Free Will: Why One Way People Explain the World without Free Will Underestimates God’s Sovereignty
Still on the second part of the overall journey engaged by this set of posts, this entry attempts to show why a sub-point of the claim that even God acts only within reason (rather than with radical freedom) results in a fallacious limitation of God’s sovereignty.
2.1.2.1.1 There is no reason to exclude contingency from descriptions of God.
As the previous post argues, there is no reason to believe God needed to choose between worlds, one of which was best or even better than the others.
But there is something else wrong with the assumption that this world is the best of all possible worlds. The rationalist’s question is why, if God knows everything about all possible worlds and has all power, it would not make sense to surmise that He has actualized the best of those worlds in submission (a term anathema to the supremacy of God) to reason. The question itself is misleading and overlooks something about what is possible to God.
There is an old paradox about God changing. If God is perfect, then He cannot change. If He changes, then He is not (or was not) perfect. A God who is static seems oddly out of character with the God of the Bible while a God who changes seems hardly transcendent to this changing world. Probably the most obvious response to that paradox is to acknowledge that God’s character (describable as, for instance, His morally significant qualities) does not change although the circumstances around Him do change and His activity regarding those circumstances (or anything else) does (or can) change. That change is a contingency about God. God does not have to answer a prayer, but He does. God does not have to save a particular person but He does. Acknowledging that God can have contingent states (even of activity) without compromising His essential qualities admits the statements which were the point of this discussion to begin with: that God’s will can be expressed contingently without impugning His sovereignty.
But that claim (that God’s sovereignty is compatible with contingency) does not square with the argument that if God must choose the best of all possible worlds then this world must (necessarily) be the best of all. After all, there is no room for contingency where necessity dictates what is actualized.
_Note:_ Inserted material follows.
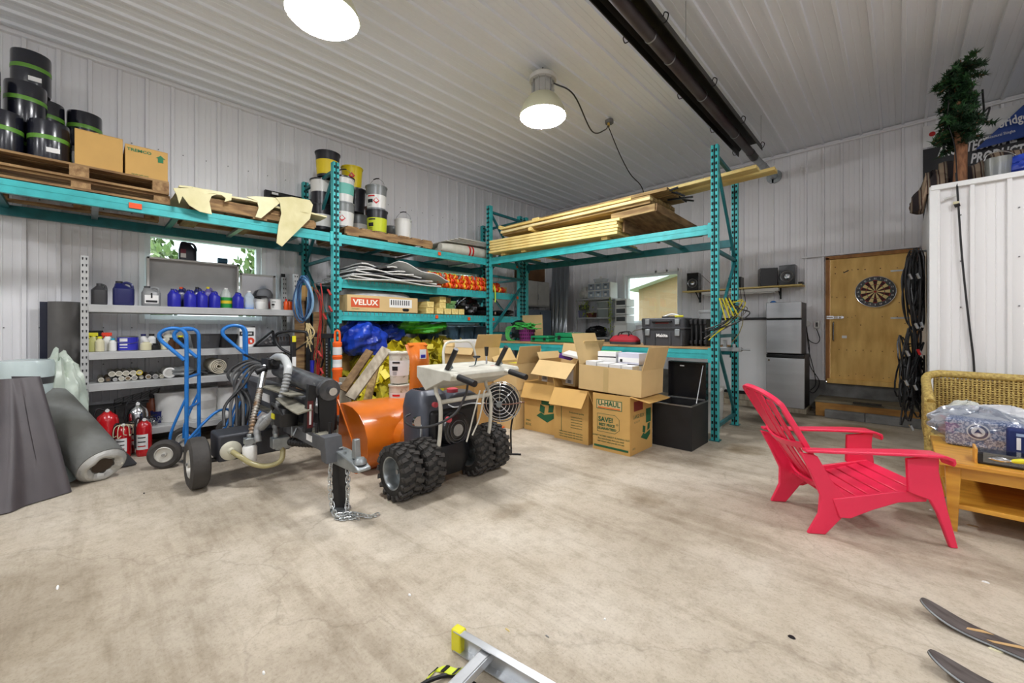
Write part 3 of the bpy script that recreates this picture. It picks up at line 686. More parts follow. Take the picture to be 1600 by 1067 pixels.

If you’ve lost track of how this fits in with the overall argument for free will, consider this: If God has a radical free will, then radical free will is not impossible as a concept. If God must create the world a certain way according to the principle of sufficient reason, then He may not have free will. So demonstrating that God does not have to create the world a certain way removes that barrier to the possibility that God has a free will, and therefore to the possibility that man has a free will. Again, none of the arguments so far addresses whether there is free will or not; only whether there could be.